**Short exercise**
Return the complete listing that follows, with each line reproduced exactly.

_ _ _

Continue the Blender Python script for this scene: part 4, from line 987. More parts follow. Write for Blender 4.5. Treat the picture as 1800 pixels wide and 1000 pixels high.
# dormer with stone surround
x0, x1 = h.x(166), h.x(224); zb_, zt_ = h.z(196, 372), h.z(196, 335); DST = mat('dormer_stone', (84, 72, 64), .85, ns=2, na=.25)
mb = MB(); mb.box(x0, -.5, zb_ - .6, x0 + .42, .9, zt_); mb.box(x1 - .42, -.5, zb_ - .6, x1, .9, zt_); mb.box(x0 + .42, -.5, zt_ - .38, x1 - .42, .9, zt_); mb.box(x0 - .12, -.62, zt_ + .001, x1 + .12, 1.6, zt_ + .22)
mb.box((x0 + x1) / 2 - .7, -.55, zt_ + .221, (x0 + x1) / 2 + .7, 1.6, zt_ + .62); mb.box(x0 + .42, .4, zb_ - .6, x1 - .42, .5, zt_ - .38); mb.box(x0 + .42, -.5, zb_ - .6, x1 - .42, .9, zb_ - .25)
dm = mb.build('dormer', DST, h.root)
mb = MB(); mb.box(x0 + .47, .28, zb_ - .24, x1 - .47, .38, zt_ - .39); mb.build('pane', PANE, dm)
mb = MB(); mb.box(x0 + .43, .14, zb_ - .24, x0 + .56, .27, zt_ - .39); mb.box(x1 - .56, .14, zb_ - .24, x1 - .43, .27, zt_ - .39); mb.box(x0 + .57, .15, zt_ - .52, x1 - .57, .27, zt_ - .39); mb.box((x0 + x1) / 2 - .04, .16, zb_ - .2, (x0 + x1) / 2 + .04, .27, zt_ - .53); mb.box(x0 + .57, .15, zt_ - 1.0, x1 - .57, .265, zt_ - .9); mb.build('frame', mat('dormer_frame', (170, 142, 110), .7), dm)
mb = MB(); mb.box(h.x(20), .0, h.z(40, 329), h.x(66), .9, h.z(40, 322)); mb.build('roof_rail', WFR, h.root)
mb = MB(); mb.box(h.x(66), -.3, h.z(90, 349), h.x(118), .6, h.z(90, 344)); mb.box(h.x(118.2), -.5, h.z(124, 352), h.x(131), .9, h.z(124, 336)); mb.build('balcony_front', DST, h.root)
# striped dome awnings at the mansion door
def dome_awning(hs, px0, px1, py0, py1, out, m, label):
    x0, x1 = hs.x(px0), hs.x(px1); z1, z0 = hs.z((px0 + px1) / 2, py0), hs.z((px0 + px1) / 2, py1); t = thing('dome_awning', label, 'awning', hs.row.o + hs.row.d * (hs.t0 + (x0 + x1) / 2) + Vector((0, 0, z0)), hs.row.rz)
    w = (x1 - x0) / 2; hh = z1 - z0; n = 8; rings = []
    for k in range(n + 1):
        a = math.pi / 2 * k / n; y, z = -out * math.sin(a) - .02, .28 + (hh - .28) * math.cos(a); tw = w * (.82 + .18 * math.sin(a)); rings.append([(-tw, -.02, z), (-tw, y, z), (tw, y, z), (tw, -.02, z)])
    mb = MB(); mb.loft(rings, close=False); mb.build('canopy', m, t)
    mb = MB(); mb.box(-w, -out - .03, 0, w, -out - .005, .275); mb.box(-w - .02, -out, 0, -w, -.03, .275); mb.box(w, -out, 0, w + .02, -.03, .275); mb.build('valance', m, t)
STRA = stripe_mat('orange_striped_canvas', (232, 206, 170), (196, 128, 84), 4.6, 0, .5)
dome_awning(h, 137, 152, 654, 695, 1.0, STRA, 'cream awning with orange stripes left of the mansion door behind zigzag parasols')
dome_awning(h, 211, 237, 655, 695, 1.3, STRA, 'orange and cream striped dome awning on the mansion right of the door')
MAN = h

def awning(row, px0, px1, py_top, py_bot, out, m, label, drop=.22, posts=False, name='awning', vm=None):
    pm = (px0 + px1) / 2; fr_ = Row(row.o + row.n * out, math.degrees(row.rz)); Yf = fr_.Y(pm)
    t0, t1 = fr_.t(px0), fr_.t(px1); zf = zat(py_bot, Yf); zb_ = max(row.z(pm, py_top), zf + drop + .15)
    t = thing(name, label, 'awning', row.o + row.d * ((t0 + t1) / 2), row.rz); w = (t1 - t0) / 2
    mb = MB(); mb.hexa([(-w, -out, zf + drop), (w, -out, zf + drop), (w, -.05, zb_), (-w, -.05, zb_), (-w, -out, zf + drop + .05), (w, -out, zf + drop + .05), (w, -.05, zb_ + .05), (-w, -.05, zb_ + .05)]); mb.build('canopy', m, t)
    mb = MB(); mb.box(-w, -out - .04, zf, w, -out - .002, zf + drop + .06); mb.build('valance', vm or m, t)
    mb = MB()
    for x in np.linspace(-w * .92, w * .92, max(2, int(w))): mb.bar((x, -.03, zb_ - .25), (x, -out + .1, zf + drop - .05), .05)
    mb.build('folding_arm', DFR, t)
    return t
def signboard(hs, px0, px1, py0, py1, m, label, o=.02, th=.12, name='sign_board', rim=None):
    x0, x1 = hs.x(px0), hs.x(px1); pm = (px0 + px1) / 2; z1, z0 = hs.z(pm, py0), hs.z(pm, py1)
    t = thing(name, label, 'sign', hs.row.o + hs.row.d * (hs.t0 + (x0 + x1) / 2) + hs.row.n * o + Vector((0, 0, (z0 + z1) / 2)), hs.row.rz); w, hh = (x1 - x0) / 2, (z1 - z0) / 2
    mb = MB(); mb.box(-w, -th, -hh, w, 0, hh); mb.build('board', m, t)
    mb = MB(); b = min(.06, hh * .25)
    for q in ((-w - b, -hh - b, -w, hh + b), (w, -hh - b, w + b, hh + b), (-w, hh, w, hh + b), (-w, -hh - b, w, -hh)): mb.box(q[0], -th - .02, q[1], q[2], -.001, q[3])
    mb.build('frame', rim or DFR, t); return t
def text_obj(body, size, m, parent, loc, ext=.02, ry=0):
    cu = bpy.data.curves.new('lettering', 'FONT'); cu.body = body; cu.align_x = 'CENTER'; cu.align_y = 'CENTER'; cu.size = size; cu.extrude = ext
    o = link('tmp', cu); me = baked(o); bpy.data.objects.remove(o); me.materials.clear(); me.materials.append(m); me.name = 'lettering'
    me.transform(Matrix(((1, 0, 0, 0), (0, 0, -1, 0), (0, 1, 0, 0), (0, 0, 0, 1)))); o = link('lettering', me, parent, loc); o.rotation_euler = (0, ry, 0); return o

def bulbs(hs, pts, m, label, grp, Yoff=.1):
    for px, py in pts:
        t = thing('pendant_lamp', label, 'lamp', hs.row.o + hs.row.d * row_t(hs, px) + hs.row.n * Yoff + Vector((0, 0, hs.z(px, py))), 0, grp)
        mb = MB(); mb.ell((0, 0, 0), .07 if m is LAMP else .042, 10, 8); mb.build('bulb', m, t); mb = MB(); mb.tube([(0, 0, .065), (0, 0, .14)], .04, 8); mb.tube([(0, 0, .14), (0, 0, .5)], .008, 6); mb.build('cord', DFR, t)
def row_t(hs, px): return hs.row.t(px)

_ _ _

**Full response**
Continue the Blender Python script for this scene: part 4, from line 987. More parts follow. Write for Blender 4.5. Treat the picture as 1800 pixels wide and 1000 pixels high.
# dormer with stone surround
x0, x1 = h.x(166), h.x(224); zb_, zt_ = h.z(196, 372), h.z(196, 335); DST = mat('dormer_stone', (84, 72, 64), .85, ns=2, na=.25)
mb = MB(); mb.box(x0, -.5, zb_ - .6, x0 + .42, .9, zt_); mb.box(x1 - .42, -.5, zb_ - .6, x1, .9, zt_); mb.box(x0 + .42, -.5, zt_ - .38, x1 - .42, .9, zt_); mb.box(x0 - .12, -.62, zt_ + .001, x1 + .12, 1.6, zt_ + .22)
mb.box((x0 + x1) / 2 - .7, -.55, zt_ + .221, (x0 + x1) / 2 + .7, 1.6, zt_ + .62); mb.box(x0 + .42, .4, zb_ - .6, x1 - .42, .5, zt_ - .38); mb.box(x0 + .42, -.5, zb_ - .6, x1 - .42, .9, zb_ - .25)
dm = mb.build('dormer', DST, h.root)
mb = MB(); mb.box(x0 + .47, .28, zb_ - .24, x1 - .47, .38, zt_ - .39); mb.build('pane', PANE, dm)
mb = MB(); mb.box(x0 + .43, .14, zb_ - .24, x0 + .56, .27, zt_ - .39); mb.box(x1 - .56, .14, zb_ - .24, x1 - .43, .27, zt_ - .39); mb.box(x0 + .57, .15, zt_ - .52, x1 - .57, .27, zt_ - .39); mb.box((x0 + x1) / 2 - .04, .16, zb_ - .2, (x0 + x1) / 2 + .04, .27, zt_ - .53); mb.box(x0 + .57, .15, zt_ - 1.0, x1 - .57, .265, zt_ - .9); mb.build('frame', mat('dormer_frame', (170, 142, 110), .7), dm)
mb = MB(); mb.box(h.x(20), .0, h.z(40, 329), h.x(66), .9, h.z(40, 322)); mb.build('roof_rail', WFR, h.root)
mb = MB(); mb.box(h.x(66), -.3, h.z(90, 349), h.x(118), .6, h.z(90, 344)); mb.box(h.x(118.2), -.5, h.z(124, 352), h.x(131), .9, h.z(124, 336)); mb.build('balcony_front', DST, h.root)
# striped dome awnings at the mansion door
def dome_awning(hs, px0, px1, py0, py1, out, m, label):
    x0, x1 = hs.x(px0), hs.x(px1); z1, z0 = hs.z((px0 + px1) / 2, py0), hs.z((px0 + px1) / 2, py1); t = thing('dome_awning', label, 'awning', hs.row.o + hs.row.d * (hs.t0 + (x0 + x1) / 2) + Vector((0, 0, z0)), hs.row.rz)
    w = (x1 - x0) / 2; hh = z1 - z0; n = 8; rings = []
    for k in range(n + 1):
        a = math.pi / 2 * k / n; y, z = -out * math.sin(a) - .02, .28 + (hh - .28) * math.cos(a); tw = w * (.82 + .18 * math.sin(a)); rings.append([(-tw, -.02, z), (-tw, y, z), (tw, y, z), (tw, -.02, z)])
    mb = MB(); mb.loft(rings, close=False); mb.build('canopy', m, t)
    mb = MB(); mb.box(-w, -out - .03, 0, w, -out - .005, .275); mb.box(-w - .02, -out, 0, -w, -.03, .275); mb.box(w, -out, 0, w + .02, -.03, .275); mb.build('valance', m, t)
STRA = stripe_mat('orange_striped_canvas', (232, 206, 170), (196, 128, 84), 4.6, 0, .5)
dome_awning(h, 137, 152, 654, 695, 1.0, STRA, 'cream awning with orange stripes left of the mansion door behind zigzag parasols')
dome_awning(h, 211, 237, 655, 695, 1.3, STRA, 'orange and cream striped dome awning on the mansion right of the door')
MAN = h

def awning(row, px0, px1, py_top, py_bot, out, m, label, drop=.22, posts=False, name='awning', vm=None):
    pm = (px0 + px1) / 2; fr_ = Row(row.o + row.n * out, math.degrees(row.rz)); Yf = fr_.Y(pm)
    t0, t1 = fr_.t(px0), fr_.t(px1); zf = zat(py_bot, Yf); zb_ = max(row.z(pm, py_top), zf + drop + .15)
    t = thing(name, label, 'awning', row.o + row.d * ((t0 + t1) / 2), row.rz); w = (t1 - t0) / 2
    mb = MB(); mb.hexa([(-w, -out, zf + drop), (w, -out, zf + drop), (w, -.05, zb_), (-w, -.05, zb_), (-w, -out, zf + drop + .05), (w, -out, zf + drop + .05), (w, -.05, zb_ + .05), (-w, -.05, zb_ + .05)]); mb.build('canopy', m, t)
    mb = MB(); mb.box(-w, -out - .04, zf, w, -out - .002, zf + drop + .06); mb.build('valance', vm or m, t)
    mb = MB()
    for x in np.linspace(-w * .92, w * .92, max(2, int(w))): mb.bar((x, -.03, zb_ - .25), (x, -out + .1, zf + drop - .05), .05)
    mb.build('folding_arm', DFR, t)
    return t
def signboard(hs, px0, px1, py0, py1, m, label, o=.02, th=.12, name='sign_board', rim=None):
    x0, x1 = hs.x(px0), hs.x(px1); pm = (px0 + px1) / 2; z1, z0 = hs.z(pm, py0), hs.z(pm, py1)
    t = thing(name, label, 'sign', hs.row.o + hs.row.d * (hs.t0 + (x0 + x1) / 2) + hs.row.n * o + Vector((0, 0, (z0 + z1) / 2)), hs.row.rz); w, hh = (x1 - x0) / 2, (z1 - z0) / 2
    mb = MB(); mb.box(-w, -th, -hh, w, 0, hh); mb.build('board', m, t)
    mb = MB(); b = min(.06, hh * .25)
    for q in ((-w - b, -hh - b, -w, hh + b), (w, -hh - b, w + b, hh + b), (-w, hh, w, hh + b), (-w, -hh - b, w, -hh)): mb.box(q[0], -th - .02, q[1], q[2], -.001, q[3])
    mb.build('frame', rim or DFR, t); return t
def text_obj(body, size, m, parent, loc, ext=.02, ry=0):
    cu = bpy.data.curves.new('lettering', 'FONT'); cu.body = body; cu.align_x = 'CENTER'; cu.align_y = 'CENTER'; cu.size = size; cu.extrude = ext
    o = link('tmp', cu); me = baked(o); bpy.data.objects.remove(o); me.materials.clear(); me.materials.append(m); me.name = 'lettering'
    me.transform(Matrix(((1, 0, 0, 0), (0, 0, -1, 0), (0, 1, 0, 0), (0, 0, 0, 1)))); o = link('lettering', me, parent, loc); o.rotation_euler = (0, ry, 0); return o

def bulbs(hs, pts, m, label, grp, Yoff=.1):
    for px, py in pts:
        t = thing('pendant_lamp', label, 'lamp', hs.row.o + hs.row.d * row_t(hs, px) + hs.row.n * Yoff + Vector((0, 0, hs.z(px, py))), 0, grp)
        mb = MB(); mb.ell((0, 0, 0), .07 if m is LAMP else .042, 10, 8); mb.build('bulb', m, t); mb = MB(); mb.tube([(0, 0, .065), (0, 0, .14)], .04, 8); mb.tube([(0, 0, .14), (0, 0, .5)], .008, 6); mb.build('cord', DFR, t)
def row_t(hs, px): return hs.row.t(px)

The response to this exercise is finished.